第二学期の終了式である。秋の名残りの雨が涙の如くぽつりぽつりと降り出し風にとばされた。朝礼をした。学校手牒をかえした。書方、図画等もかえしました。家へ来たら雨も止んで昼であった。台湾のおばさんの家へたきぎをもって居た。家へ来て弓を射た。百点
十二月二十五日 水曜 晴
起床:
就寝:
登校:
下校:
大正天皇祭 麦踏み
弓を射るのは面白い。朝食して農をする支度をして桑畠に行ってほつくわへしをした。少しなので早く出来た。家へ来て本じん畠へ行った。麦踏みをした。昼食して麦踏みをして途中でひまをもらって菅谷へ使に行った。かけづをかった*1。家へ来て麦踏みをした。
*1:子供の出生後初めて迎える初正月に贈る破魔弓(ユミハマ)。掛軸と男児は弓矢、女児は羽子板をお祝いとして暮れまでに贈る。
十二月二十六日 木曜 晴
起床:五時十分
就寝:二十時十分
登校:七時二十分
下校:十一時五十分
学校の西山の根刈り
学校に行くのである。朝は寒いのでつい寝坊してしまふ。寒いががまんして学校へのして行った。山には六人居た。鎌が重いので手がつかれる。だんだん人かずもまして来て仕事は益々はかどる。たいていの者は火のそばにばかり居る。
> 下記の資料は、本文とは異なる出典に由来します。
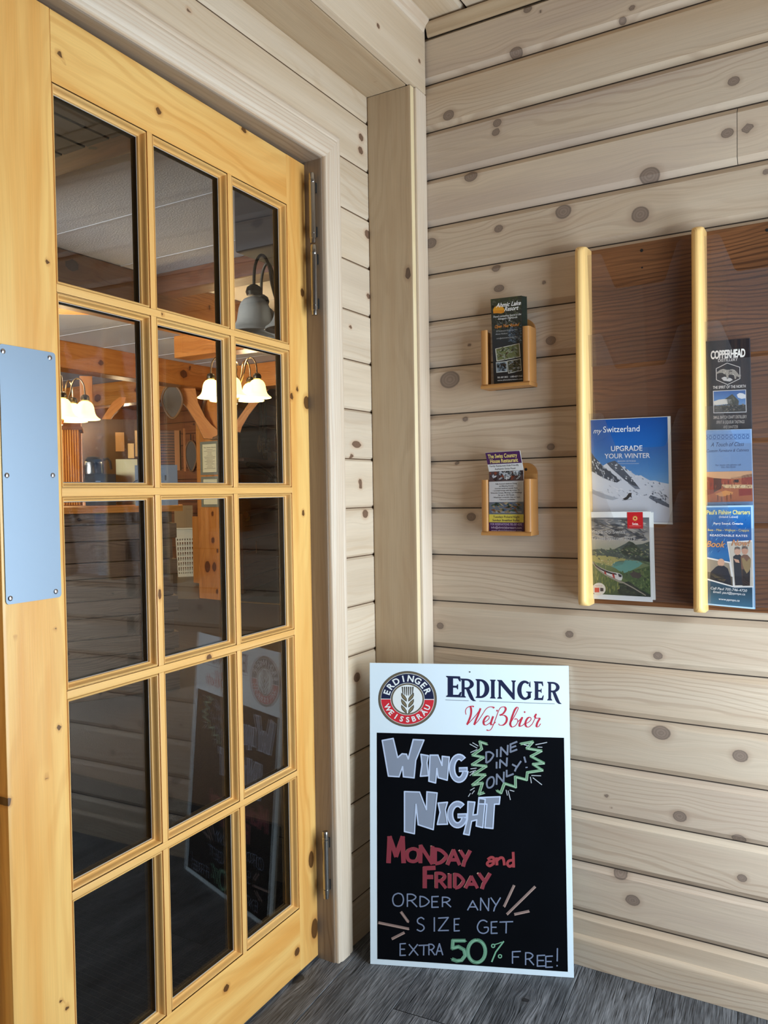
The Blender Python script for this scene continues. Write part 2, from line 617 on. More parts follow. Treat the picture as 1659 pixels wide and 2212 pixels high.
M['metal_warm'] = simple('brushed_nickel_arm', (150, 130, 104), rough=.3, metal=1.0)
M['chalk_dark'] = simple('dark_green_blackboard', (34, 36, 34), rough=.7)
M['strip'] = simple('brass_floor_strip', (190, 150, 90), rough=.35, metal=.9)
M['shade_grey'] = simple('frosted_glass_shade_unlit', (228, 222, 208), rough=.35)
M['shade_lit'] = simple('frosted_glass_shade_lit', (255, 236, 180), rough=.5, emis=(255, 222, 128), estr=3.2)
M['bulb'] = simple('lit_bulb', (255, 240, 200), rough=.5, emis=(255, 240, 190), estr=14.0)
M['bulb_off'] = simple('unlit_bulb', (210, 214, 216), rough=.3)


def printmat():
    m_, nt, b = mat('printed_colour')
    a = nt.nodes.new('ShaderNodeAttribute')
    a.attribute_name = 'col'
    nt.links.new(a.outputs['Color'], b.inputs['Base Color'])
    b.inputs['Roughness'].default_value = .38
    return m_


M['print'] = printmat()
M['chalk'] = M['print'].copy()
M['chalk'].name = 'chalk_marker'
M['chalk'].node_tree.nodes['Principled BSDF'].inputs['Roughness'].default_value = .75

# ------------------------------------------------------------------ flat printing / lettering on a plane
_TXT = {}


def text_geo(s, bold=0.0, shear=0.0, space=1.0):
    k = (s, bold, shear, space)
    if k in _TXT: return _TXT[k]
    cu = bpy.data.curves.new('t', 'FONT')
    cu.body = s
    cu.size = 1.0
    cu.offset = bold
    cu.shear = shear
    cu.space_character = space
    cu.resolution_u = 3
    o = bpy.data.objects.new('t', cu)
    C.objects.link(o)
    dg = bpy.context.evaluated_depsgraph_get()
    dg.update()
    me = bpy.data.meshes.new_from_object(o.evaluated_get(dg))
    vs = np.array([v.co[:2] for v in me.vertices]) if len(me.vertices) else np.zeros((0, 2))
    fs = [tuple(p.vertices) for p in me.polygons]
    bpy.data.objects.remove(o)
    bpy.data.curves.remove(cu)
    bpy.data.meshes.remove(me)
    _TXT[k] = (vs, fs)
    return _TXT[k]


CAPH = None


def caph():
    global CAPH
    if CAPH is None:
        v, _ = text_geo('H')
        CAPH = v[:, 1].max() - v[:, 1].min()
    return CAPH


class Pl:
    """a plane: O + a*ex + b*ey, n = viewer side"""

    def __init__(s, O, ex, ey):
        s.O, s.ex, s.ey = np.array(O, float), nrm(ex), nrm(ey)
        s.n = np.cross(s.ex, s.ey)

    def P(s, a, b, h=0.0):
        return s.O + a * s.ex + b * s.ey + h * s.n

    def px(s, x, y):
        p = onpl(x, y, s.O, s.n) - s.O
        return np.array([p @ s.ex, p @ s.ey])


class Print:
    def __init__(s, pl):
        s.pl, s.V, s.F, s.Cc, s.h = pl, [], [], [], 0.0004

    def _add(s, pts, fs, col, h):
        n = len(s.V)
        cols = col if isinstance(col, list) else [col] * len(pts)
        for p, c in zip(pts, cols):
            s.V.append(s.pl.P(p[0], p[1], h))
            s.Cc.append((*lin(c), 1.0))
        s.F += [tuple(n + i for i in f) for f in fs]

    def lift(s):
        s.h += 0.00012 + min(getattr(s, 'k', 0), 40) * 1.6e-5
        s.k = 0
        return s

    def poly(s, pts, col, px=True, h=None):
        pts = [s.pl.px(*p) if px else np.array(p, float) for p in pts]
        tri = tessellate_polygon([[Vector((p[0], p[1], 0)) for p in pts]])
        s._add(pts, [tuple(t) for t in tri], col, s.h if h is None else h)
        return s

    def ell(s, cx, cy, rx, ry, col, a0=0, a1=360, inner=0.0, px=True, n=48, h=None):
        o = [(cx + rx * math.cos(math.radians(a0 + (a1 - a0) * i / n)), cy - ry * math.sin(math.radians(a0 + (a1 - a0) * i / n))) for i in range(n + 1)]
        if inner > 0:
            q = [(cx + (x - cx) * inner, cy + (y - cy) * inner) for x, y in o]
            for i in range(n):
                s.poly([o[i], o[i + 1], q[i + 1], q[i]], col, px, h)
        else:
            s.poly(o[:-1] if abs(a1 - a0) >= 360 else o, col, px, h)
        return s

    def stroke(s, pts, w, col, px=True, h=None, round_=True):
        """ribbon along pts; w in the same unit as pts (px or metres); w may be a list"""
        P = [np.array(p, float) for p in pts]
        for i in range(1, len(P) - 1):      # break the ribbon at sharp corners
            t0, t1 = P[i] - P[i - 1], P[i + 1] - P[i]
            if t0 @ t1 < .30 * np.linalg.norm(t0) * np.linalg.norm(t1):
                if hasattr(w, '__len__'):
                    wa, wb, wi = w[:i + 1], w[i:], w[i]
                else:
                    wa = wb = wi = w
                e0, e1 = t0 / (np.linalg.norm(t0) + 1e-9), t1 / (np.linalg.norm(t1) + 1e-9)
                s.stroke(list(P[:i]) + [P[i] + e0 * wi * .3], wa, col, px, h)
                s.stroke([P[i] - e1 * wi * .3] + list(P[i + 1:]), wb, col, px, h)
                return s
        ws = list(w) if hasattr(w, '__len__') else [w] * len(P)
        hh = s.h if h is None else h
        n = len(P)
        Lf, Rt = [], []
        for i in range(n):
            t0 = P[i] - P[i - 1] if i else P[1] - P[0]
            t1 = P[i + 1] - P[i] if i < n - 1 else t0
            t0, t1 = t0 / (np.linalg.norm(t0) + 1e-9), t1 / (np.linalg.norm(t1) + 1e-9)
            n0 = np.array([-t0[1], t0[0]])
            n1 = np.array([-t1[1], t1[0]])
            mm = n0 + n1
            l = np.linalg.norm(mm)
            if l < .5: mm = n0; k = 1.0
            else:
                mm /= l
                k = 1 / max(.6, mm @ n0)
            Lf.append(P[i] + mm * ws[i] / 2 * k)
            Rt.append(P[i] - mm * ws[i] / 2 * k)
        allp = Lf + Rt
        cv = [s.pl.px(*p) if px else p for p in allp]
        s.k = getattr(s, 'k', 0) + 1
        hh += (s.k % 40) * 1.6e-5
        s._add(cv, [(i, i + 1, n + i + 1, n + i) for i in range(n - 1)], col, hh)
        return s

    def fit(s, txt, p0, p1, hp, col, bold=0.0, shear=0.0, px=True, h=None, space=1.0):
        """one line of text, baseline p0 -> p1, capital height hp (px or metres)"""
        v, f = text_geo(txt, bold, shear, space)
        if not len(v): return s
        A = s.pl.px(*p0) if px else np.array(p0, float)
        B = s.pl.px(*p1) if px else np.array(p1, float)
        d = B - A
        L = np.linalg.norm(d)
        e = d / L
        q = np.array([-e[1], e[0]])
        if px:
            T = s.pl.px((p0[0] + p1[0]) / 2, (p0[1] + p1[1]) / 2 - hp)
            H = abs((T - (A + B) / 2) @ q)
        else:
            H = hp
        x0, x1 = v[:, 0].min(), v[:, 0].max()
        pts = [A + e * (x - x0) / (x1 - x0) * L + q * y / caph() * H for x, y in v]
        s._add(pts, f, col, s.h if h is None else h)
        return s

    def build(s, name, parent=None, m_=None):
        me = bpy.data.meshes.new(name)
        me.from_pydata([tuple(map(float, v)) for v in s.V], [], s.F)
        at_ = me.attributes.new('col', 'FLOAT_COLOR', 'POINT')
        at_.data.foreach_set('color', np.array(s.Cc, np.float32).ravel())
        me.materials.append(m_ or M['print'])
        return link(name, me, parent)
# ================================================================== PORCH SHELL
XW, YW, ZC = -1.15, 1.965, 2.46          # left wall face, right wall face, ceiling
ex, ey, ez = V3(1, 0, 0), V3(0, 1, 0), V3(0, 0, 1)


def wall_knots(pxs, ax, val, o_u, iu, z0, z1, asp=1.25):
    """photograph knots (x, y, radius px[, aspect]) -> board coordinates (u, v, r) for the row z0..z1"""
    out = []
    for k in pxs:
        p = on(k[0], k[1], ax, val)
        if z0 - .004 <= p[2] <= z1 + .004:
            q = on(k[0] + k[2], k[1], ax, val)
            out.append((abs(p[iu] - o_u), p[2] - z0, max(.003, np.linalg.norm(q - p) * .8), k[3] if len(k) > 3 else asp))
    return out


# ---- floor
fl = Wood()
fa = math.radians(-4.5)
fu, fv = V3(math.sin(fa), math.cos(fa), 0), V3(math.cos(fa), -math.sin(fa), 0)
for i in range(-16, 17):
    st = -3.0 + (i * 0.43) % 1.2 - 1.0
    while st < 3.2:
        kn = [(random.uniform(.2, 1.0), random.uniform(.04, .14), random.uniform(.008, .016), 1.6) for _ in range(2)]
        fl.board(fu * st + fv * (i * .18 + .05) + V3(0, .6, 0), fu, fv, ez, 1.198, [(0.0004, -.006), (.0006, -.0012), (.0018, 0), (.1782, 0), (.1794, -.0012), (.1796, -.006)], ru=.03, rv=.012, knots=kn, caps=False)
        st += 1.2
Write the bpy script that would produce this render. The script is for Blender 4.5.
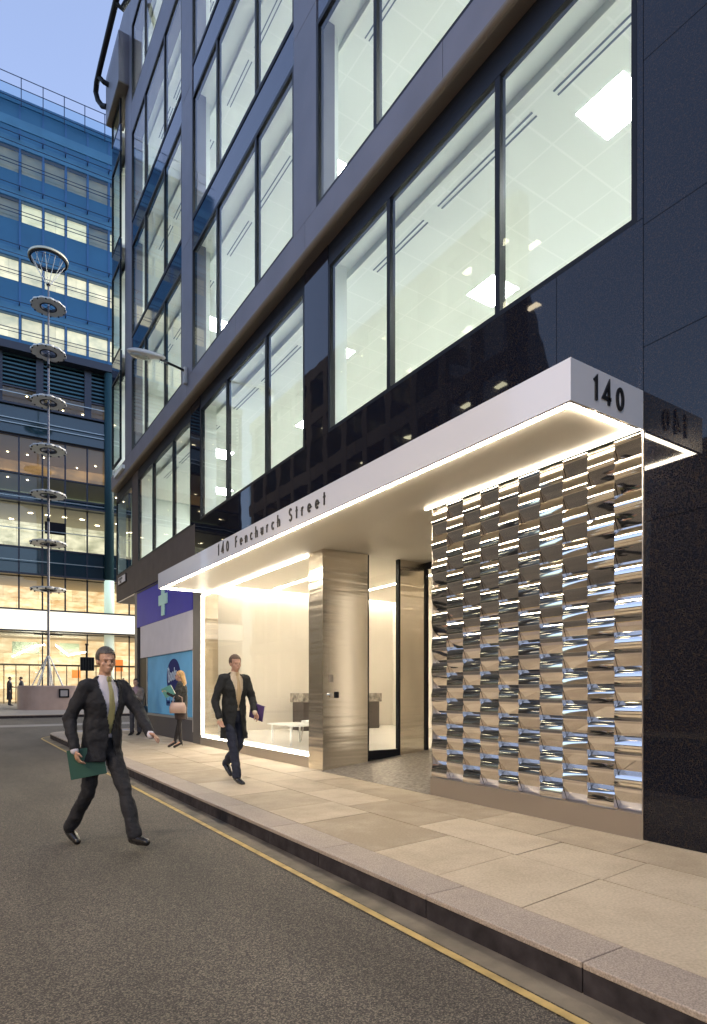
import bpy, bmesh, math, random
from mathutils import Vector, Matrix
R = math.radians
random.seed(7)
for o in list(bpy.data.objects): bpy.data.objects.remove(o, do_unlink=True)
SC = bpy.context.scene
COL = SC.collection

# ------------------------------------------------------------------ camera
cam_d = bpy.data.cameras.new('camera'); cam = bpy.data.objects.new('camera', cam_d); COL.objects.link(cam)
cam.location = (0, 0, 1.27); cam.rotation_euler = (R(90), 0, R(-33.36))
cam_d.sensor_fit = 'HORIZONTAL'; cam_d.sensor_width = 36.0; cam_d.lens = 36.0 * 613 / 707
cam_d.shift_x = 0.0; cam_d.shift_y = (690.5 - 512) / 707
cam_d.clip_start = 0.05; cam_d.clip_end = 2000
SC.camera = cam
SC.render.resolution_x = 707; SC.render.resolution_y = 1024

# ------------------------------------------------------------------ sky, sun, exposure
W = bpy.data.worlds.new('World'); SC.world = W; W.use_nodes = True
nt = W.node_tree; nt.nodes.clear()
wo = nt.nodes.new('ShaderNodeOutputWorld'); bg = nt.nodes.new('ShaderNodeBackground')
sky = nt.nodes.new('ShaderNodeTexSky'); sky.sky_type = 'NISHITA'; sky.sun_disc = False
SUN_EL, SUN_AZ = 4.0, 95.0           # afterglow beyond the junction, to the right
sky.sun_elevation = R(SUN_EL); sky.sun_rotation = R(SUN_AZ)
sky.altitude = 0; sky.air_density = 1.0; sky.dust_density = 1.6; sky.ozone_density = 3.5
hs = nt.nodes.new('ShaderNodeHueSaturation'); hs.inputs['Saturation'].default_value = 0.67; hs.inputs['Hue'].default_value = 0.512
nt.links.new(sky.outputs[0], hs.inputs['Color'])
nt.links.new(hs.outputs[0], bg.inputs[0]); bg.inputs[1].default_value = 0.135
nt.links.new(bg.outputs[0], wo.inputs[0])
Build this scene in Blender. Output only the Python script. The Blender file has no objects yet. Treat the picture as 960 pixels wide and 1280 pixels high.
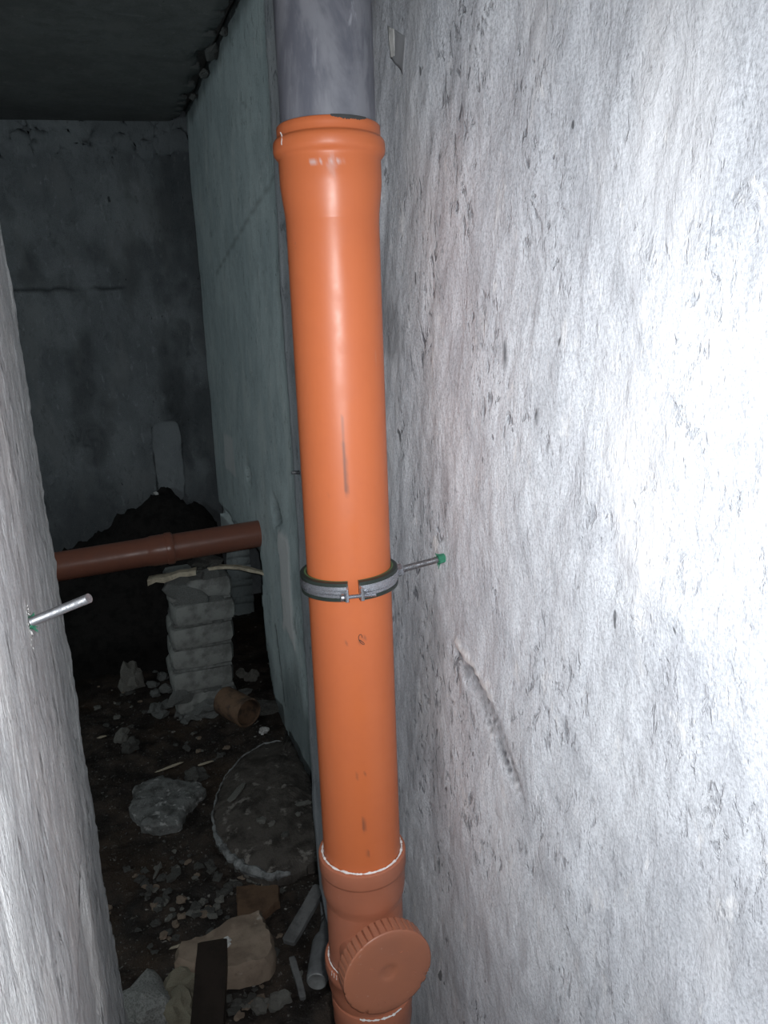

農業当番で牛舎から牛ふんを引いた。家へ来て山林に行った。
十二月二十七日 金曜 晴
起床:五時二十分
就寝:二十時十分
登校:
下校:
山の木の葉はき
山に行くので支度をした。車を引いて行くと前も後も車で道がふさがる。山に行く途中車を引いて居たのであつかった。くまでではいたり根刈りをした。飛行機が空でもんどりを切って居た。昼食も山で食べたのでおいしかった。二十たばと三籠はいた。
十二月二十八日 土曜 晴
起床:五時十分
就寝:二十時二十分
登校:
下校:
山林の木の葉はき
今朝は一番おそく起きた。そして支度もおそくなった。かけ足でおひついだ。山に行き火を燃した。今日は昼前の中に二十四たばも作り上げた。父は馬方をした。三だんつけた。車の籠へは二籠しかはけない。学校林てぼややしのを集めた。榊も切った。弓を作りけり。強い弓
十二月二十九日 日曜 晴
起床:五時十分
就寝:二十時三十分
登校:
下校:
水車に行きけり。
今朝も起きるのがおそかった。十時頃までぶらぶらとして家に居た。風は空でうなって居る。遠山の水車にめんを持ちに行くので支度をした。始の中は寒くて自転車から落ちそうであった。その中にあたゝかくだんだんあつくなった。昼食をもらって喰べた。家へ来る時に吹起が来た。今夜の夕御飯は稀におひしかった。
十二月三十日 月曜 曇
起床:六時十分
就寝:二十時三十分
登校:
下校:
年の暮でいそがしい。
今朝も早くなかった。支度をしてけづりこみをした。桑の木を切った。根岸に行った。家へ木て菅谷へ行って浮子*1を買って来た。いも出しをした。頭の毛刈りもした。斉藤君*2の御産物をもらった。人参の葉を切ったりした。はこんだりした。もちつきである。
*1:浮粉。米の粉。
*2:斉藤三郎。立川飛行機に勤めていた。
十二月三十一日 火曜 晴
起床:五時十分
就寝:二十時三十分
登校:
下校:
今年は今年はとて暮にけり
今日は朝から天気はよかった。支度をして庭を掃除した。桑の木を引ひた。大みそかなのでいそがしい。昼食してすぐ菅谷の家へいも、人参、ごぼう、なきりみ、等持って行った。二十銭。大工の家五十銭 金井屋二十銭収入があった。桑の木切りをした。今年にない好天気であった。